3D scene scripts:

+ + + + + + +

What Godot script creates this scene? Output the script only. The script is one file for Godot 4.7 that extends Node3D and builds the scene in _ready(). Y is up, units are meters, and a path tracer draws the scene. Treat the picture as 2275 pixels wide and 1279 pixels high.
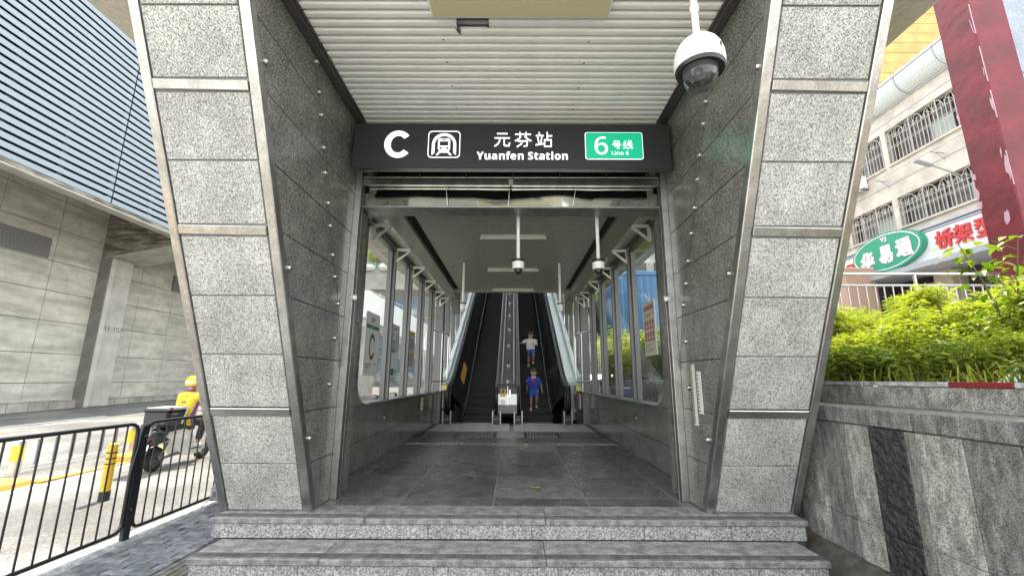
extends Node3D

var rng := RandomNumberGenerator.new()
var used := {}
var M := {}
var bold_font: SystemFont
var plain_font: SystemFont


# ---------------------------------------------------------------- geometry collector
class Geo:
	var v := PackedVector3Array()
	var n := PackedVector3Array()
	var uv := PackedVector2Array()
	var c := PackedColorArray()
	var col := Color.WHITE

	func tri_s(a: Vector3, b: Vector3, d: Vector3, na: Vector3, nb: Vector3, nd: Vector3, ua := Vector2.ZERO, ub := Vector2.ZERO, ud := Vector2.ZERO) -> void:
		v.append(a); v.append(d); v.append(b)
		n.append(na); n.append(nd); n.append(nb)
		uv.append(ua); uv.append(ud); uv.append(ub)
		c.append(col); c.append(col); c.append(col)

	func tri(a: Vector3, b: Vector3, d: Vector3) -> void:
		var m := (b - a).cross(d - a).normalized()
		tri_s(a, b, d, m, m, m)

	func quad(a: Vector3, b: Vector3, d: Vector3, e: Vector3) -> void:
		var m := (d - a).cross(e - b).normalized()
		tri_s(a, b, d, m, m, m, Vector2(0, 1), Vector2(1, 1), Vector2(1, 0))
		tri_s(a, d, e, m, m, m, Vector2(0, 1), Vector2(1, 0), Vector2(0, 0))

	func quad_s(a: Vector3, b: Vector3, d: Vector3, e: Vector3, na: Vector3, nb: Vector3, nd: Vector3, ne: Vector3) -> void:
		tri_s(a, b, d, na, nb, nd)
		tri_s(a, d, e, na, nd, ne)

	func box(at: Vector3, size: Vector3, basis := Basis(), bevel := 0.0) -> Geo:
		var h := size / 2.0
		var axes := [[0, 1, 2], [1, 2, 0], [2, 0, 1]]
		var k := minf(bevel, minf(h.x, minf(h.y, h.z)) * 0.9)
		for ax in axes:
			for s in [-1.0, 1.0]:
				var nn := Vector3.ZERO
				nn[ax[0]] = s
				var p := []
				for q in [[-1, -1], [1, -1], [1, 1], [-1, 1]]:
					var w := Vector3.ZERO
					w[ax[0]] = s * h[ax[0]]
					w[ax[1]] = q[0] * (h[ax[1]] - k)
					w[ax[2]] = q[1] * (h[ax[2]] - k)
					p.append(at + basis * w)
				if s > 0:
					quad(p[0], p[1], p[2], p[3])
				else:
					quad(p[3], p[2], p[1], p[0])
		if k > 0.0:
			for ax in axes:       # edges along axis ax[0]
				for s1 in [-1.0, 1.0]:
					for s2 in [-1.0, 1.0]:
						var a := Vector3.ZERO
						var b := Vector3.ZERO
						a[ax[0]] = -(h[ax[0]] - k); b[ax[0]] = h[ax[0]] - k
						a[ax[1]] = s1 * h[ax[1]]; b[ax[1]] = s1 * h[ax[1]]
						a[ax[2]] = s2 * (h[ax[2]] - k); b[ax[2]] = s2 * (h[ax[2]] - k)
						var a2 := a
						var b2 := b
						a2[ax[1]] = s1 * (h[ax[1]] - k); b2[ax[1]] = s1 * (h[ax[1]] - k)
						a2[ax[2]] = s2 * h[ax[2]]; b2[ax[2]] = s2 * h[ax[2]]
						if s1 * s2 > 0:
							quad(at + basis * a, at + basis * b, at + basis * b2, at + basis * a2)
						else:
							quad(at + basis * a2, at + basis * b2, at + basis * b, at + basis * a)
			for sx in [-1.0, 1.0]:
				for sy in [-1.0, 1.0]:
					for sz in [-1.0, 1.0]:
						var s := Vector3(sx, sy, sz)
						var i := at + basis * Vector3(sx * h.x, sy * (h.y - k), sz * (h.z - k))
						var j := at + basis * Vector3(sx * (h.x - k), sy * h.y, sz * (h.z - k))
						var l := at + basis * Vector3(sx * (h.x - k), sy * (h.y - k), sz * h.z)
						if sx * sy * sz > 0:
							tri(i, j, l)
						else:
							tri(l, j, i)
		return self

	func span(a: Vector3, b: Vector3, bevel := 0.0) -> Geo:      # axis aligned box from corner to corner
		return box((a + b) / 2.0, (b - a).abs(), Basis(), bevel)

	func beam(a: Vector3, b: Vector3, w: float, h: float, up := Vector3.UP, bevel := 0.0) -> Geo:
		var z := (b - a).normalized()
		if absf(z.dot(up)) > 0.99:
			up = Vector3.RIGHT
		var x := up.cross(z).normalized()
		var y := z.cross(x)
		return box((a + b) / 2.0, Vector3(w, h, a.distance_to(b)), Basis(x, y, z), bevel)

	func prism(poly: PackedVector2Array, d0: float, d1: float, xf := Transform3D()) -> Geo:
		var area := 0.0
		var cnt := poly.size()
		for i in cnt:
			area += poly[i].cross(poly[(i + 1) % cnt])
		if area < 0:
			poly.reverse()
		var idx := Geometry2D.triangulate_polygon(poly)
		for t in range(0, idx.size(), 3):
			var a := poly[idx[t]]
			var b := poly[idx[t + 1]]
			var d := poly[idx[t + 2]]
			if (b - a).cross(d - a) < 0:
				var q := b
				b = d
				d = q
			tri(xf * Vector3(a.x, a.y, d1), xf * Vector3(b.x, b.y, d1), xf * Vector3(d.x, d.y, d1))
			tri(xf * Vector3(a.x, a.y, d0), xf * Vector3(d.x, d.y, d0), xf * Vector3(b.x, b.y, d0))
		for i in cnt:
			var a := poly[i]
			var b := poly[(i + 1) % cnt]
			quad(xf * Vector3(a.x, a.y, d0), xf * Vector3(b.x, b.y, d0), xf * Vector3(b.x, b.y, d1), xf * Vector3(a.x, a.y, d1))
		return self

	func tube(pts: PackedVector3Array, r: float, sides := 8, closed := false, r2 := -1.0, radii := PackedFloat32Array()) -> Geo:
		var cnt := pts.size()
		var rings := []
		var norms := []
		var last := Vector3.ZERO
		for i in cnt:
			var t: Vector3
			if closed:
				t = (pts[(i + 1) % cnt] - pts[(i - 1 + cnt) % cnt]).normalized()
			else:
				t = (pts[mini(i + 1, cnt - 1)] - pts[maxi(i - 1, 0)]).normalized()
			var x: Vector3
			if last == Vector3.ZERO:
				x = (Vector3.UP if absf(t.y) < 0.9 else Vector3.RIGHT).cross(t).normalized()
			else:
				x = (last - t * last.dot(t)).normalized()
			last = x
			var y := t.cross(x)
			var rr := r if radii.is_empty() else radii[i]
			var ring := PackedVector3Array()
			var nr := PackedVector3Array()
			for k in sides:
				var an := TAU * k / sides
				var d := x * cos(an) + y * sin(an)
				ring.append(pts[i] + x * cos(an) * rr + y * sin(an) * (rr if r2 < 0 else r2))
				nr.append(d)
			rings.append(ring)
			norms.append(nr)
		for i in (cnt if closed else cnt - 1):
			var j := (i + 1) % cnt
			for k in sides:
				var l := (k + 1) % sides
				quad_s(rings[i][k], rings[i][l], rings[j][l], rings[j][k], norms[i][k], norms[i][l], norms[j][l], norms[j][k])
		if not closed:
			for k in range(1, sides - 1):
				tri(rings[0][0], rings[0][k + 1], rings[0][k])
				tri(rings[cnt - 1][0], rings[cnt - 1][k], rings[cnt - 1][k + 1])
		return self

	func lathe(prof: PackedVector2Array, xf := Transform3D(), segs := 20) -> Geo:   # (radius, y) from bottom to top
		for i in prof.size() - 1:
			var a := prof[i]
			var b := prof[i + 1]
			var d := (b - a).normalized()
			var nn := Vector2(d.y, -d.x)
			for k in segs:
				var p := TAU * k / segs
				var q := TAU * (k + 1) / segs
				var cp := Vector3(cos(p), 0, -sin(p))
				var cq := Vector3(cos(q), 0, -sin(q))
				var na := (xf.basis * (cp * nn.x + Vector3.UP * nn.y)).normalized()
				var nb := (xf.basis * (cq * nn.x + Vector3.UP * nn.y)).normalized()
				var A := xf * (cp * a.x + Vector3.UP * a.y)
				var B := xf * (cq * a.x + Vector3.UP * a.y)
				var C := xf * (cq * b.x + Vector3.UP * b.y)
				var D := xf * (cp * b.x + Vector3.UP * b.y)
				if a.x > 1e-5:
					tri_s(A, B, C, na, nb, nb)
				if b.x > 1e-5:
					tri_s(A, C, D, na, nb, na)
		return self

	func ball(at: Vector3, r: Vector3, segs := 12, rings := 8, basis := Basis()) -> Geo:
		var f := func(i: int, k: int) -> Vector3:
			var th := PI * i / rings
			var ph := TAU * k / segs
			return Vector3(sin(th) * cos(ph), cos(th), -sin(th) * sin(ph))
		for i in rings:
			for k in segs:
				var p: Vector3 = f.call(i, k)
				var q: Vector3 = f.call(i + 1, k)
				var s: Vector3 = f.call(i + 1, k + 1)
				var t: Vector3 = f.call(i, k + 1)
				var ns := []
				var ps := []
				for w in [p, q, s, t]:
					ns.append((basis * (w / r)).normalized())
					ps.append(at + basis * (w * r))
				if i < rings - 1:
					tri_s(ps[0], ps[1], ps[2], ns[0], ns[1], ns[2])
				if i > 0:
					tri_s(ps[0], ps[2], ps[3], ns[0], ns[2], ns[3])
		return self

	func join(o: Geo, xf := Transform3D()) -> Geo:
		for i in o.v.size():
			v.append(xf * o.v[i])
			n.append((xf.basis * o.n[i]).normalized())
		uv.append_array(o.uv)
		c.append_array(o.c)
		return self

	func mesh(inv := Transform3D(), colored := false) -> ArrayMesh:
		var a := []
		a.resize(Mesh.ARRAY_MAX)
		if inv != Transform3D():
			var w := v.duplicate()
			var m := n.duplicate()
			for i in w.size():
				w[i] = inv * v[i]
				m[i] = inv.basis * n[i]
			a[Mesh.ARRAY_VERTEX] = w
			a[Mesh.ARRAY_NORMAL] = m
		else:
			a[Mesh.ARRAY_VERTEX] = v
			a[Mesh.ARRAY_NORMAL] = n
		a[Mesh.ARRAY_TEX_UV] = uv
		if colored:
			a[Mesh.ARRAY_COLOR] = c
		var am := ArrayMesh.new()
		am.add_surface_from_arrays(Mesh.PRIMITIVE_TRIANGLES, a)
		return am


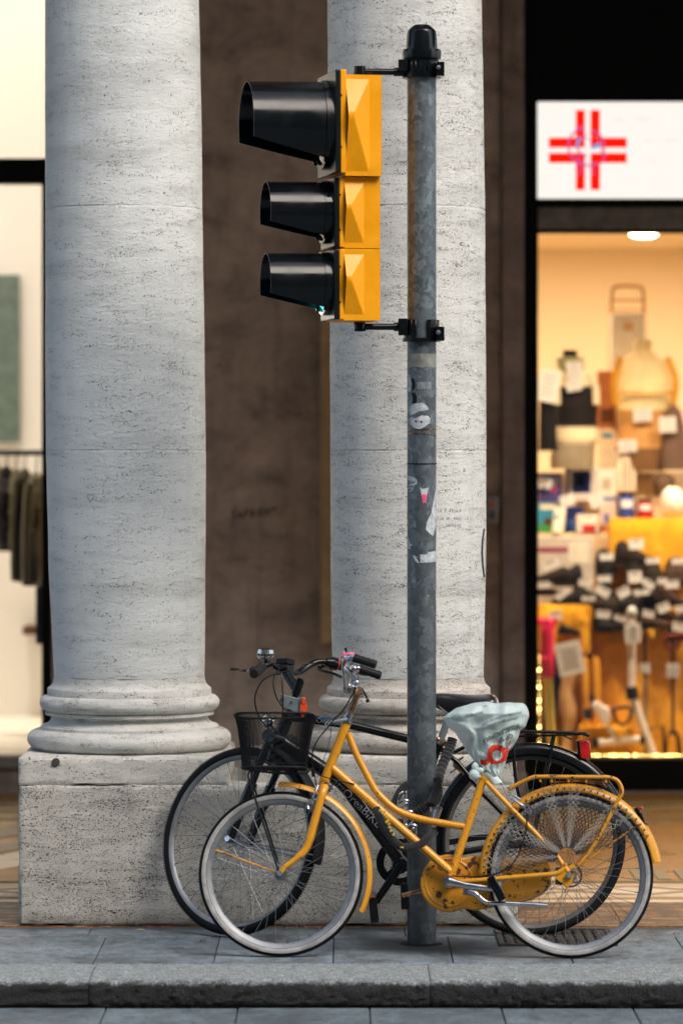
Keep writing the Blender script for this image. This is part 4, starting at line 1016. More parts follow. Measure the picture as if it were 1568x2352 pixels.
# chain case (far side)
def hull_case():
    pts = []; c = L(1030,2033); r_ = 66.5/SB
    top_r = L(1262,1979); bot_r = L(1262,2042)
    for a in range(60, 301, 8): pts.append((c.x + r_*math.cos(R(a)), c.z + r_*math.sin(R(a))))
    pts = [(L(1264,2038).x, L(1264,2038).z), (L(1266,2010).x, L(1266,2010).z), (L(1262,1983).x, L(1262,1983).z), (L(1250,1978).x, L(1250,1978).z), (L(1085,1970).x, L(1085,1970).z)] + [p for p in pts]
    pts += [(L(q_[0], q_[1]).x, L(q_[0], q_[1]).z) for q_ in ((1090, 2095), (1128, 2088), (1180, 2080), (1218, 2071), (1245, 2058))]
    return pts
b = MB(); b.prism(hull_case(), .040, .078); cc = b.build('chain_case', M['yelrust'], yb, smooth=30, bev=.007, seg=3)
b = MB(); c = L(1030,2033,.0395); b.revolve([(.083,-.001),(.088,-.003),(.093,-.001),(.093,.002),(.083,.002)], c, 'y', n=48); b.build('raised_ring', M['yelrust'], cc)
b = MB(); b.box(L(1275,0).x, L(1300,0).x, .05, .056, RH.z - .035, RH.z + .03); b.revolve([(.038,.05),(.045,.05),(.045,.056),(.038,.056)], (RH.x,0,RH.z), 'y', n=30); b.build('sprocket', M['iron'], yb)
# cranks, pedals
BB = L(1029,2031)
b = MB(); b.revolve([(0,-.062),(.010,-.062),(.011,-.056),(.022,-.055),(.024,-.04),(.019,-.036)], BB, 'y', n=20, closed_prof=False)
b.tube([BB + Vector((0,-.055,0)), L(1068,2037,-.058), L(1131,2045,-.062)], [.016, .011, .0095], 10, flat=.6); cr = b.build('crank', M['chrome'], yb)
def pedal(c, ang, par, mat=M['blkp'], refl=True, w_=.095, h_=.03, l_=.085, nm='pedal'):
    b = MB(); Mp = Matrix.Rotation(ang, 4, 'Y')
    b.cbox(c, (w_, .014, h_), Mp); 
    for s_ in (-1, 1): b.cbox(Vector(c) + Mp @ Vector((s_*w_*.45, -l_*.5*SGN[0], 0)), (.012, l_, h_), Mp)
    b.cbox(Vector(c) + Vector((0, -l_*.9*SGN[0], 0)), (w_, .010, h_), Mp); b.tube([c, Vector(c) - Vector((0, l_*.9*SGN[0], 0))], .008, 8)
    o = b.build(nm, mat, par, bev=.002)
    if refl:
        b = MB()
        for s_ in (-1, 1): b.cbox(Vector(c) + Mp @ Vector((s_*w_*.5, -l_*.5*SGN[0], 0)), (.004, l_*.5, h_*.6), Mp)
        b.build('reflector', M['orange'], o)
    return o
SGN = [1]
pedal(L(1139,2044,-.075), R(62), yb)
b = MB(); b.tube([BB + Vector((0,.082,0)), L(968,2052,.088), L(921,2065,.09)], [.014, .010, .010], 10, flat=.6); b.build('crank', M['rustchrome'], yb)
SGN[0] = -1; pedal(L(927,2066,.10), R(88), yb); SGN[0] = 1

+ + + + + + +

**Your task**
Copy all lines from the entries that contain the word "picture".

**Correct output**
What Godot script creates this scene? Output the script only. The script is one file for Godot 4.7 that extends Node3D and builds the scene in _ready(). Y is up, units are meters, and a path tracer draws the scene. Treat the picture as 2275 pixels wide and 1279 pixels high.
Keep writing the Blender script for this image. This is part 4, starting at line 1016. More parts follow. Measure the picture as if it were 1568x2352 pixels.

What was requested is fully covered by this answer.